Exhibit 10.3
BAY-VANGUARD FEDERAL SAVINGS BANK
THREE-YEAR CHANGE IN CONTROL AGREEMENT
This AGREEMENT (“Agreement”) is hereby entered into as of July 1, 2014 by and between BAY-VANGUARD FEDERAL SAVINGS BANK (the “Bank”), a federally-chartered savings bank, with its principal offices at 7114 North Point Road, Baltimore, Maryland 21219, MICHAEL J. DEE (“Executive”), and BV FINANCIAL, INC. (the “Company”), a federally-chartered corporation and the holding company of the Bank, as guarantor.
WHEREAS, the Bank recognizes the importance of Executive to the Bank’s operations and wishes to protect his position with the Bank in the event of a change in control of the Bank or the Company for the period provided for in this Agreement; and
WHEREAS, Executive and the Board of Directors of the Bank desire to enter into an agreement setting forth the terms and conditions of payments due to Executive in the event of a change in control and the related rights and obligations of each of the parties.
NOW, THEREFORE, in consideration of the promises and mutual covenants herein contained, it is hereby agreed as follows:
a. The term of this Agreement shall be (i) the initial term, consisting of the period commencing on the date of this Agreement (the “Effective Date”) and ending on the third anniversary of the Effective Date, plus (ii) any and all extensions of the initial term made pursuant to this Section 1.
b. Commencing on July 1, 2015 (the “Renewal Date”), and continuing each anniversary date thereafter, the Board of Directors of the Bank (the “Board of Directors”) may extend the term of this Agreement for an additional one (1) year period (from the Renewal Date) beyond the then effective expiration date, provided that Executive shall not have given at least sixty (60) days’ written notice of his desire that the term not be extended.
c. Notwithstanding anything in this Section to the contrary, this Agreement shall terminate if Executive or the Bank terminates Executive’s employment prior to a Change in Control.
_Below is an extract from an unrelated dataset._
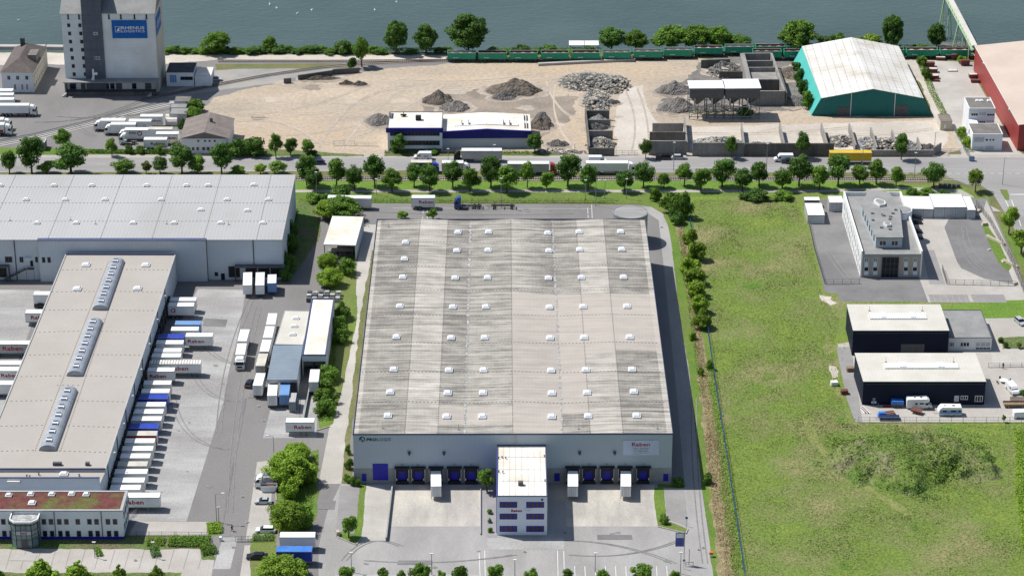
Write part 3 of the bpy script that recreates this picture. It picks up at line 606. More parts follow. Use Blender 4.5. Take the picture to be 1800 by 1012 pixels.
    x, z = b2.F((953,877.5)); q = MB(); q.add([(x+.3*math.cos(.6*i), -.03, z+.3*math.sin(.6*i)) for i in range(10)], [list(range(10))]); q.obj('emblem', 'txt_teal', b2.r)
    x, y = b2.T((916,852)); MB().box(x-.7, x+.5, y-.5, y+.5, h+.02, h+1).obj('roof_unit', 'steel_dark', b2.r)
    for p in ((876.5,806),(882.6,805),(889,806),(877,830),(884,831),(957,803),(958,846)): x, y = b2.T(p); vent(b2.r, x, y, h+.02, .45, .12)
    s = MB()
    for i in range(1, 8): s.box(W*i/8-.04, W*i/8+.04, .5, D-.5, h+.024, h+.06)
    for yy in (D*.3, D*.52, D*.77): s.box(.5, W-.5, yy-.04, yy+.04, h+.062, h+.09)
    s.obj('roof_seam', 'box_grey', b2.r)
main_hall()
# ---- big grey warehouse top left
def big_warehouse():
    b = Bld('grey_warehouse', 'long grey warehouse with ribbed pale roof behind the depot, top left', 'warehouse', (0,421), (495,421), (22,307.5), 12.7)
    W0 = b.W; L = 75; b.D = (P(517,307.5,12.7)-P(495,421,12.7)).y; W, D, h = b.W, b.D, b.h
    MB().box(-L, W, 0, D, 0, h-.3).obj('wall', 'wall_panel', b.r)
    MB().fr((-L-.2, W+.2, -.2, D+.2), h-.3, (-L-.2, W+.2, -.2, D+.2), h).obj('roof', 'roof_grey', b.r)
    x0, _ = b.F((67,421)); x1, _ = b.F((362,421)); MB().box(x0, x1, -1.2, -.01, 0, h+.12).obj('front_bay', 'wall_panel', b.r)
    MB().box(x0-.1, x1+.1, -1.3, .4, h+.13, h+.3).obj('coping', 'coping_blue', b.r)
    s = MB()
    for px in (0, 106.5, 197, 286, 375, 466): # seams across the roof
        xx, _ = b.T((px-6, 380)); y = 0
        while y < D: s.box(xx-.08, xx+.08, y, y+.5, h, h+.06); y += 1.1
    for k in (.27, .55, .80):
        x = -L
        while x < W: s.box(x, x+.5, D*k-.08, D*k+.08, h, h+.06); x += 1.1
    s.obj('screw_row', 'steel_dark', b.r)
    sk = [(1,327),(95,327),(161.5,327),(258,327),(328,327),(366,327),(446,326),(46,352),(115,352),(184.5,352),(283.5,352),(399,352),(353,370),(435,371),(472,352),(65,393),(134,393),(234,393),(306,393),(388,393),(462,393),(-30,352),(-60,393)]
    for p in sk: x, y = b.T(p); skylight(b.r, x, y, h, 1.6, 1.1, .7, 'white')
    for p in ((18,388),(124,387),(168,394),(293,394),(402,395)): x, y = b.T(p); rod(b.r, x, y, h, 1.2)
    for p in (27, 446): x, _ = b.F((p, 450)); MB().tube((x,-.15,0), (x,-.15,h), .12, 6).obj('downpipe', 'black', b.r)
    x, _ = b.F((362,450)); MB().tube((x+.3,-.2,0), (x+.3,-.2,h), .12, 6).obj('downpipe', 'black', b.r)
    for a, c in (((8.5,451),(22,461)),((34,451.5),(41.5,461))): b.fwin(a, c, frame='steel_dark', mull=2)
    for a, c in (((61.5,451.5),(67,461)),((73.5,452),(80,461.5)),((83,452),(89.5,461.5))): b.fwin(a, c, y=-1.2 if a[0] > 67 else 0, frame='steel_dark')
    b.fwin((377,478),(383.5,485), frame='steel_dark'); b.fwin((388,480),(396,492), name='door', frame='steel', glass='wall_dark')
    x, z = b.F((53,455)); MB().box(x-1.6, x+.6, -1.6, 0, z+.4, z+.5).obj('canopy', 'white', b.r)
    b.fwin((52.5,457.5),(59,468), name='door', frame='steel', glass='wall_dark')
    x, z = b.F((56,470)); t = MB(); t.box(x-1.4, x+.8, -1.5, -.1, z-.1, z)
    for i in range(12): t.box(x-1.6-.55*(i+1), x-1.6-.55*i, -1.5, -.3, z-.3*(i+1), z-.3*i-.1)
    for k in range(2): t.tube((x+.8-k*2.2,-1.5,z), (x+.8-k*2.2,-1.5,0), .06, 6)
    t.tube((x-1.4,-1.55,z+1), (x-1.6-6.6,-1.55,z-2.7), .05, 6).tube((x-1.4,-1.55,z+1), (x+.8,-1.55,z+1), .05, 6); t.obj('stair', 'steel_dark', b.r)
    # docks right and left
    for pxs in ((434,456,478), (-6,)):
        xs = [b.F((p+8, 480))[0] for p in pxs]
        x0, x1 = xs[0]-4.6, xs[-1]+2.6
        MB().box(x0, x1, -1.6, -.02, 4.5, 4.9).box(x0, x0+.2, -1.5, -.02, 0, 4.5).box(x1-.2, x1, -1.5, -.02, 0, 4.5).obj('dock_canopy', 'steel_dark', b.r)
        for x in xs: d = MB().box(x-1.6, x+1.6, -.3, -.02, 1, 4.3).obj('dock_door', 'black', b.r)
    x, _ = b.F((412,480)); MB().box(x-1.6, x+1.6, -.3, -.02, 1, 4.3).obj('dock_door', 'black', b.r)
    x, z = b.F((211,410)); 
big_warehouse()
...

a. Upon the occurrence of a Change in Control of the Bank or the Company followed at any time during the term of this Agreement by the termination of Executive’s employment in accordance with the terms of this Agreement, other than for Cause, as defined in Section 2c. of this Agreement, the provisions of Section 3 of this Agreement shall apply. Upon the occurrence of a Change in Control, Executive shall have the right to elect to voluntarily terminate his employment at any time during the term of this Agreement for “Good Reason.”